Advantages and Disadvantages of Freely Floating Exchange Rates

The freely floating currency system is the predominant system of foreign exchange that is prevalent in the world today. As globalization has progressed, more countries have abandoned their currency pegs and have allowed their currencies to freely float. Some have been forced to do so by market participants whereas others have made their choice in the light of the advantages that this system has to offer.

In this article, we will have a look at the advantages and disadvantages that are faced by any country when it adopts a floating exchange rate regime.


  • Market Determined Rates: Freely floating exchange rate means that the market will determine the rate at which one currency can be exchanged for another. The market will set these rates on a real time basis as and when new information flows in. This reduces the need for an elaborate mechanism to ensure that the exchange rates remain within a particular range.

    Fixed exchange rates require the Central Banks to set up trading desks and currency boards to manage the currency actively on a daily basis. In case of a floating exchange rate, the central bank does not have to take so many efforts. Instead, it can just passively manage the currency by setting important rates and interfering in the market only when it becomes necessary.

  • Independence: Freely floating exchange rates allow the governments and central banks of a nation to have a great degree of independence. In case of fixed exchange rates, the Central banks of different nations have to act in tandem. This is because the monetary policy that they set could influence or be influenced by the economic conditions of member nations.

    For instance, when the dollar raises its interest rates, all currencies pegged to it also have to make necessary changes. Hence, the countries that have their currencies pegged to the dollar have limited independence whereas countries that let their currencies float have a far greater degree of independence.

  • Less Probability of Speculative Attacks: A freely floating currency faces adjustment on a minute to minute basis. There are some days that the currency faces rapid appreciation whereas others when it faces rapid decline. However, for most of the days, the currency remains stable.

    The point is that speculative attacks happen only when the currency remains stagnant at a given point whereas its underlying fundamentals have changed.
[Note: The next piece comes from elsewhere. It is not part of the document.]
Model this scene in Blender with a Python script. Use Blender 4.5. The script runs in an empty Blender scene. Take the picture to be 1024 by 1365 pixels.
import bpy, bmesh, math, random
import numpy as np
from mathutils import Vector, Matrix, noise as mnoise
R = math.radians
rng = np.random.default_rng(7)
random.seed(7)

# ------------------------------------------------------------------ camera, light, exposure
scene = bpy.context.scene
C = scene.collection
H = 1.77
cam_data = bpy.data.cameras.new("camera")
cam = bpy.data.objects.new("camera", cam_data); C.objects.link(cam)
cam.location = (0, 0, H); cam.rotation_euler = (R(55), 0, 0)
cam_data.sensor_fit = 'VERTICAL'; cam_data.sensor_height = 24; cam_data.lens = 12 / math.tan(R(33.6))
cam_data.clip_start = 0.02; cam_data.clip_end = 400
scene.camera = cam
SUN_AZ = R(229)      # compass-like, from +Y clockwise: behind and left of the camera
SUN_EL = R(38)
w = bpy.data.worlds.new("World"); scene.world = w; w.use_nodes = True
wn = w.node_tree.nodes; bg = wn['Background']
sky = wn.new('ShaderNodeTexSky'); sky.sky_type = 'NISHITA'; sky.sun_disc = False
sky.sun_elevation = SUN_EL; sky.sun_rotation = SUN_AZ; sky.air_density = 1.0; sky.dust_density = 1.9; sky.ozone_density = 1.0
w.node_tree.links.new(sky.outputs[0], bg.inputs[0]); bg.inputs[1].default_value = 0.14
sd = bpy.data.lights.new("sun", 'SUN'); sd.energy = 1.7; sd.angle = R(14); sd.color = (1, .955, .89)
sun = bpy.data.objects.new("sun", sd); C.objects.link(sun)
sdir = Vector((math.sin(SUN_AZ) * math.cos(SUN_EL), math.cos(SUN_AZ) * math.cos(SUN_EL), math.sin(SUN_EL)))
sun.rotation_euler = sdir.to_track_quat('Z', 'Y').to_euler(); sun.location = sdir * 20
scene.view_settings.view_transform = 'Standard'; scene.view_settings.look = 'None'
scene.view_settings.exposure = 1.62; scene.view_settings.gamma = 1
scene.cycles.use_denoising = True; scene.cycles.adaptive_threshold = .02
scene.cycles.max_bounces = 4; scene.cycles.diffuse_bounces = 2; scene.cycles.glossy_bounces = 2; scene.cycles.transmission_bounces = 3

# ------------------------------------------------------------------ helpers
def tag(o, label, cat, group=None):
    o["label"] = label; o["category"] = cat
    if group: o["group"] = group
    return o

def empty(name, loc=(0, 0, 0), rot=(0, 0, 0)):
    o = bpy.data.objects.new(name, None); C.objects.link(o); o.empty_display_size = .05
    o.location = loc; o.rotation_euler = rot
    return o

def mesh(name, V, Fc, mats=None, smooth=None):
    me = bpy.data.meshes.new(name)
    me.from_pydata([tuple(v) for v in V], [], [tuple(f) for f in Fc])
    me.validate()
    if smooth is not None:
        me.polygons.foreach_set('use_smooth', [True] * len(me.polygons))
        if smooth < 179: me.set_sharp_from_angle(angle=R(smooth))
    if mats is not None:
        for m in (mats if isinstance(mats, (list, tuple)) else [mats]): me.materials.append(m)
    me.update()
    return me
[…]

It is then that the speculators see an opportunity to bring the currency to its equilibrium point quickly and make a quick buck by doing so.

    However, if the currency is traded on the Forex market as a freely floating currency, adjustments happen on a minute to minute basis. Therefore, the gap between the underlying fundamentals and the market value never really widens up enough for the speculators to mount a sudden attack.

  • Low Requirement of Reserves: A freely floating exchange system does not require the central bank to hold massive reserves. This is because the Central Bank does not have to conduct active trading operations in order to maintain the value of the currency.

    Central Bank operations are a very rare event for countries that have a floating rate system. This is a major advantage of this system since holding foreign exchange for trading purposes is an expensive strategy.

    Firstly, it requires the country to maintain a huge currency reserve. Then, it also requires the central bank to have an active trading desk 24 by7! The floating rate system is simply a lot more convenient since it does not have any such requirements.


The freely floating currency system also has its critics. They suggest that the system has a few serious flaws. Some of the important ones have been listed below:

  • Uncertainty: Firstly, a freely floating currency rate implies a lot of volatility. The value of currencies change on a real time basis. Also, since Forex market is not regulated, currency values could skyrocket or hit rock bottom in a matter of minutes.

    In the short run, traders find it difficult to engage in foreign trade since they are not aware of the exact prices that their goods will fetch them. Movements in the currency market can cause a significant dent in the profits of companies which indulge in foreign trade. However, these risks can be managed with tools like hedging.

  • Allocation of Resources: At a macro level, the economy faces a problem while allocating resources. This is because as exchange rates change so does the benefit that can be derived from resources.

    For instance, a rising exchange rate makes imports a better option whereas a falling rate makes exports easier. Hence, if exchange rate keeps of fluctuating, the country cannot really create a long term strategy and stick to it. The allocation of resources is optimized in the short run. However, in the long run, this allocation seems to be ad-hoc since it does not follow any given plan.

  • Lack of Discipline: Lastly, freely floating exchange rates only make sense if the country has sufficient internal control mechanisms in place. Hence, if there is likelihood that the monetary policy may be misused for personal gains by a group of influential people, then it is better to peg the currency to another more developed currency. In this way, fiscal discipline is imposed on the economy. Freely floating currencies provide independence. However, the independence can only be utilized if the economy is disciplined enough.

    It is for this reason that a lot of third world countries prefer to peg their monetary policy to major currencies like the dollar or the euro.

Therefore, the advantages of fixed rate system are the disadvantages of the floating rate system and vice versa. The choice between these two systems is therefore an ideological choice. There are no right or wrong answers. Rather the appropriate choice depends on how the country views the Forex markets and what its long term objectives are.